START

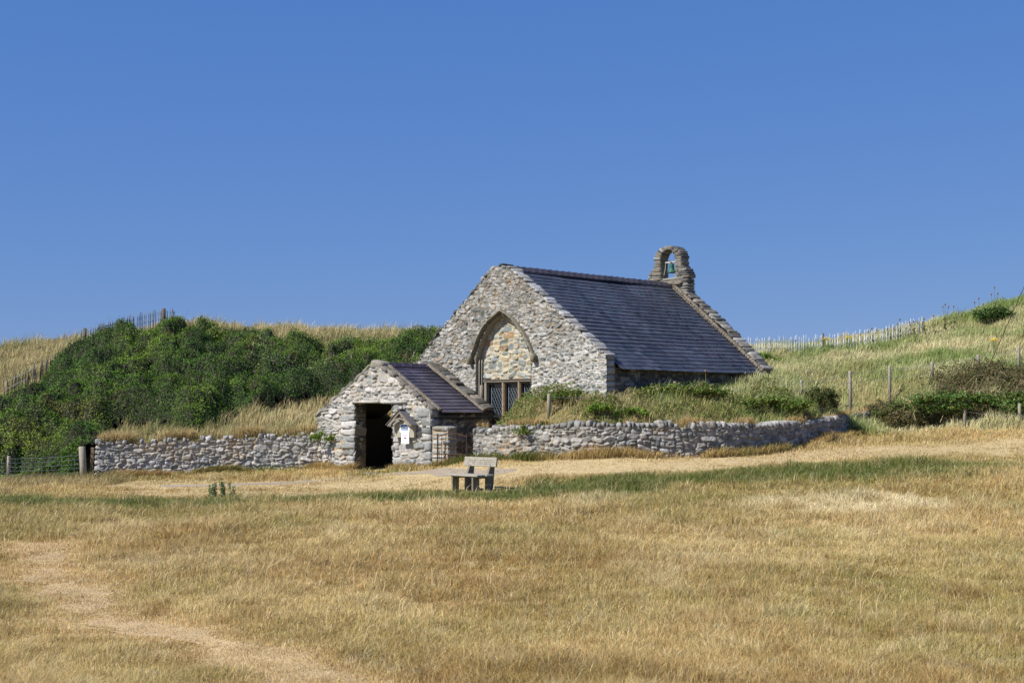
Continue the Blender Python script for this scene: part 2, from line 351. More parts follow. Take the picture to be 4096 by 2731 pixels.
# outer ground out to the horizon, joined into the same object
xs = np.array([-2500, -700, -250, -110, -60, -40, -30, -24, -16, -8, 0, 9, 18, 26, 32, 42, 62, 110, 250, 700, 2500.]); ys = np.array([-2500, -600, -150, -50, -20, -8, 2, 14, 26, 38, 50, 60, 75, 100, 160, 300, 800, 2500.])
XX, YY = np.meshgrid(xs, ys); ZZ = FG(XX, YY); far = (np.hypot(XX, YY - 30) > 60); ZZ[far] = -.5
kk = np.ones((len(ys) - 1, len(xs) - 1), bool)
kk[6:10, 7:13] = False
J, I = np.nonzero(kk); ix = lambda j, i: j * len(xs) + i
ring = mesh('ground_ring', np.stack([XX.ravel(), YY.ravel(), ZZ.ravel() - np.where((XX.ravel() > -24.5) & (XX.ravel() < 26.5) & (YY.ravel() > 1) & (YY.ravel() < 51), .03, 0)], -1), np.stack([ix(J, I), ix(J, I + 1), ix(J + 1, I + 1), ix(J + 1, I)], -1), M['ground'], None, np.tile(STRAW * .6, (XX.size, 1)), True)
import bmesh
bm = bmesh.new(); bm.from_mesh(g0.data); bm.from_mesh(ring.data); bm.to_mesh(g0.data); bm.free(); bpy.data.objects.remove(ring)

dcol = mixc(np.array(lin(186, 166, 112)), np.array(lin(140, 136, 80)), .5 + fbm(DG.X * .4, DG.Y * .4, 0, 71)) * .6
dn = grid_sheet('dune', DG, DG.Z, mask, M['ground'], dcol, skirt=1); tag(dn, 'grassy sand dune banked up behind the walls and around the chapel', kind='structure')

# worn paths draped 4 mm above the field
def path_sheet(name, label, k, thr, col, x0, x1, y0, y1, st):
    G = Grid(x0, x1, y0, y1, st, lambda x, y: FG(x, y) + .004)
    keep = k(G.X, G.Y) > thr
    c = mixc(col, col * .82, .5 + .8 * fbm(G.X * 1.4, G.Y * 1.4, 0, 81)) + np.zeros(G.X.shape + (3,))
    return tag(grid_sheet(name, G, G.Z, keep, M['path'], c), label, kind='structure')
path_sheet('path', 'worn trail of flattened straw crossing the field at lower left', trail_k, .9, np.array(lin(220, 192, 144)) * .9, -14, 2, 5, 24, .05)
def dp_k(x, y): return smooth01(1.3 - segdist(x, y, door_path) / .62 + .45 * fbm(x * 1.1, y * 2.2, 0, 85))
path_sheet('path', 'bare grey earth path running past the porch door', dp_k, .6, np.array(lin(176, 160, 138)), -11, 2, 33, 42, .08)

# ------------------------------------------------------------------ rubble stonework
def layout(s0, s1, t0, t1, hmin, hmax, amin, amax, rg):
    out = []; t = t0
    while t < t1:
        h = rg.uniform(hmin, hmax); s = s0 - rg.uniform(0, .3)
        while s < s1:
            if rg.random() < .42 and h > hmin * 1.5:
                wd = h * rg.uniform(amin, amax) * .8; k = rg.uniform(.35, .65)
                out.append((s + wd / 2, t + h * k / 2, wd / 2, h * k / 2)); out.append((s + wd / 2 + rg.uniform(-.02, .02), t + h * (1 + k) / 2, wd / 2, h * (1 - k) / 2))
            else:
                wd = h * rg.uniform(amin, amax)
                out.append((s + wd / 2, t + h / 2 + rg.uniform(-.08, .08) * h, wd / 2, h / 2 * rg.uniform(.85, 1.12)))
            s += wd
        t += h
    return out
def stone_eval(S, T, seeds, warp, rg, sm=1.0):
    S = np.asarray(S, np.float32).ravel(); T = np.asarray(T, np.float32).ravel()
    Sw = (S + warp * (fbm(S * 1.1, T * 1.1, 0, 101, 2) + .35 * noise(S * 5, T * 5, 0, 103))).astype(np.float32)
    Tw = (T + warp * (1.2 * fbm(S * .8 + 7, T * .9, 0, 102, 2) + .3 * noise(S * 6 + 3, T * 6, 0, 104))).astype(np.float32)
    sd = np.array(seeds, np.float32); n = len(sd)
    an = np.array([rg.gauss(0, .15) for _ in range(n)], np.float32); ca, sa = np.cos(an), np.sin(an)
    pw = np.array([rg.uniform(2.0, 4.5) for _ in range(n)], np.float32)
    shr = np.array([rg.uniform(.86, 1.13) * sm for _ in range(n)], np.float32)
    m = np.full(len(S), 9., np.float32); m2 = np.full(len(S), 9., np.float32); ID = np.zeros(len(S), int)
    for i in range(n):                          # only the points near each stone
        cs, ct, hw, hh = sd[i]
        w = np.nonzero((np.abs(Sw - cs) < hw * 1.7 + .03) & (np.abs(Tw - ct) < hh * 1.9 + .03))[0]
        if not len(w): continue
        a = Sw[w] - cs; b = Tw[w] - ct
        p = np.abs((a * ca[i] + b * sa[i]) / (hw * shr[i])) ** pw[i] + np.abs((b * ca[i] - a * sa[i]) / (hh * shr[i])) ** pw[i]
        v = p ** (1 / pw[i]); q = v < m[w]; m2[w] = np.where(q, m[w], np.minimum(m2[w], v)); m[w[q]] = v[q]; ID[w[q]] = i
    e = (m2 - m) / (m2 + m + 1e-6)             # narrow joints where two stones meet
    return np.maximum(m, 1 - e * 2.6 + .04), ID, sd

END

**Instruction**
Leave out the pictures and output the rest of the material exactly as written.

**Answer to the exercise**
Continue the Blender Python script for this scene: part 2, from line 351. More parts follow. Take the picture to be 4096 by 2731 pixels.
# outer ground out to the horizon, joined into the same object
xs = np.array([-2500, -700, -250, -110, -60, -40, -30, -24, -16, -8, 0, 9, 18, 26, 32, 42, 62, 110, 250, 700, 2500.]); ys = np.array([-2500, -600, -150, -50, -20, -8, 2, 14, 26, 38, 50, 60, 75, 100, 160, 300, 800, 2500.])
XX, YY = np.meshgrid(xs, ys); ZZ = FG(XX, YY); far = (np.hypot(XX, YY - 30) > 60); ZZ[far] = -.5
kk = np.ones((len(ys) - 1, len(xs) - 1), bool)
kk[6:10, 7:13] = False
J, I = np.nonzero(kk); ix = lambda j, i: j * len(xs) + i
ring = mesh('ground_ring', np.stack([XX.ravel(), YY.ravel(), ZZ.ravel() - np.where((XX.ravel() > -24.5) & (XX.ravel() < 26.5) & (YY.ravel() > 1) & (YY.ravel() < 51), .03, 0)], -1), np.stack([ix(J, I), ix(J, I + 1), ix(J + 1, I + 1), ix(J + 1, I)], -1), M['ground'], None, np.tile(STRAW * .6, (XX.size, 1)), True)
import bmesh
bm = bmesh.new(); bm.from_mesh(g0.data); bm.from_mesh(ring.data); bm.to_mesh(g0.data); bm.free(); bpy.data.objects.remove(ring)

dcol = mixc(np.array(lin(186, 166, 112)), np.array(lin(140, 136, 80)), .5 + fbm(DG.X * .4, DG.Y * .4, 0, 71)) * .6
dn = grid_sheet('dune', DG, DG.Z, mask, M['ground'], dcol, skirt=1); tag(dn, 'grassy sand dune banked up behind the walls and around the chapel', kind='structure')

# worn paths draped 4 mm above the field
def path_sheet(name, label, k, thr, col, x0, x1, y0, y1, st):
    G = Grid(x0, x1, y0, y1, st, lambda x, y: FG(x, y) + .004)
    keep = k(G.X, G.Y) > thr
    c = mixc(col, col * .82, .5 + .8 * fbm(G.X * 1.4, G.Y * 1.4, 0, 81)) + np.zeros(G.X.shape + (3,))
    return tag(grid_sheet(name, G, G.Z, keep, M['path'], c), label, kind='structure')
path_sheet('path', 'worn trail of flattened straw crossing the field at lower left', trail_k, .9, np.array(lin(220, 192, 144)) * .9, -14, 2, 5, 24, .05)
def dp_k(x, y): return smooth01(1.3 - segdist(x, y, door_path) / .62 + .45 * fbm(x * 1.1, y * 2.2, 0, 85))
path_sheet('path', 'bare grey earth path running past the porch door', dp_k, .6, np.array(lin(176, 160, 138)), -11, 2, 33, 42, .08)

# ------------------------------------------------------------------ rubble stonework
def layout(s0, s1, t0, t1, hmin, hmax, amin, amax, rg):
    out = []; t = t0
    while t < t1:
        h = rg.uniform(hmin, hmax); s = s0 - rg.uniform(0, .3)
        while s < s1:
            if rg.random() < .42 and h > hmin * 1.5:
                wd = h * rg.uniform(amin, amax) * .8; k = rg.uniform(.35, .65)
                out.append((s + wd / 2, t + h * k / 2, wd / 2, h * k / 2)); out.append((s + wd / 2 + rg.uniform(-.02, .02), t + h * (1 + k) / 2, wd / 2, h * (1 - k) / 2))
            else:
                wd = h * rg.uniform(amin, amax)
                out.append((s + wd / 2, t + h / 2 + rg.uniform(-.08, .08) * h, wd / 2, h / 2 * rg.uniform(.85, 1.12)))
            s += wd
        t += h
    return out
def stone_eval(S, T, seeds, warp, rg, sm=1.0):
    S = np.asarray(S, np.float32).ravel(); T = np.asarray(T, np.float32).ravel()
    Sw = (S + warp * (fbm(S * 1.1, T * 1.1, 0, 101, 2) + .35 * noise(S * 5, T * 5, 0, 103))).astype(np.float32)
    Tw = (T + warp * (1.2 * fbm(S * .8 + 7, T * .9, 0, 102, 2) + .3 * noise(S * 6 + 3, T * 6, 0, 104))).astype(np.float32)
    sd = np.array(seeds, np.float32); n = len(sd)
    an = np.array([rg.gauss(0, .15) for _ in range(n)], np.float32); ca, sa = np.cos(an), np.sin(an)
    pw = np.array([rg.uniform(2.0, 4.5) for _ in range(n)], np.float32)
    shr = np.array([rg.uniform(.86, 1.13) * sm for _ in range(n)], np.float32)
    m = np.full(len(S), 9., np.float32); m2 = np.full(len(S), 9., np.float32); ID = np.zeros(len(S), int)
    for i in range(n):                          # only the points near each stone
        cs, ct, hw, hh = sd[i]
        w = np.nonzero((np.abs(Sw - cs) < hw * 1.7 + .03) & (np.abs(Tw - ct) < hh * 1.9 + .03))[0]
        if not len(w): continue
        a = Sw[w] - cs; b = Tw[w] - ct
        p = np.abs((a * ca[i] + b * sa[i]) / (hw * shr[i])) ** pw[i] + np.abs((b * ca[i] - a * sa[i]) / (hh * shr[i])) ** pw[i]
        v = p ** (1 / pw[i]); q = v < m[w]; m2[w] = np.where(q, m[w], np.minimum(m2[w], v)); m[w[q]] = v[q]; ID[w[q]] = i
    e = (m2 - m) / (m2 + m + 1e-6)             # narrow joints where two stones meet
    return np.maximum(m, 1 - e * 2.6 + .04), ID, sd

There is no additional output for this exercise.